As for many post on these sights not everyone will agree 100% with methods, kits, etc. so the post about Cabelas is expected. Joe makes a great point in that Cabelas is not going to hurt it business by pushing an inferior product. I prefer oversized guides as to me they cast better, but it is a personal choice and one that is not shared by all rod builders.

Little things like these just cause problems. Keep in mind, rod building is not a life or death situation.

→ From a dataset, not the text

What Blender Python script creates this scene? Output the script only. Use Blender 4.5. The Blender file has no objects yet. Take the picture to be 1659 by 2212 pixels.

I realize that I am a bit late on this, but last year I built from a Cabelas Kit and my only issue was that the epoxy came two sets of twin packets, so therefore you need to do all of your epoxy work in 2 five minute intervals. Being my first time, I felt like I was try to rush too much. I found it easier to go to the local hardware store and buy a tube of epoxy (press the plunger and both components come out equally) that I can repeatedly dispense small amount and not try to rush the work. I think the epoxy set me back about 5 dollars. Plus after using the stuff I realized that the extra can come in very handy around the house:D

Hope this helps,
Ned

I have to agree with Joe on this one. I build 2 G Loomis GL3 rods over the last year. One I bought from Cabela’s the other from Hook and Hackle. Both arrived on time with no back orders and most of the components were identical. The Hook and Hackle kit was a little bit cheaper but did not have as nice a wood insert as the Cabela’s kit. Cabela’s kit also include a couple of spools of thread, along with epoxy and rod finish. I know that I might be able to save a few bucks if I shopped around, but to tell you the truth 9 times out of 10 Cabela’s has the item I am looking for and it is always in stock.

Oh yeah, on the first rod I had the same problem as Water-Ouzel, but with the rod finish. If possible I would do just half a packet of each (make sure you mix equal parts). I mixed up the whole batch and it started to get very tacky by time I finished (very fast drying stuff). It’s better to do half at a time and do a good job instead of rushing.

The Little Lehigh Fly Shop has rod building classes. You’re not too, too far away, so that might be something to look into. I’m thinking of signing up myself.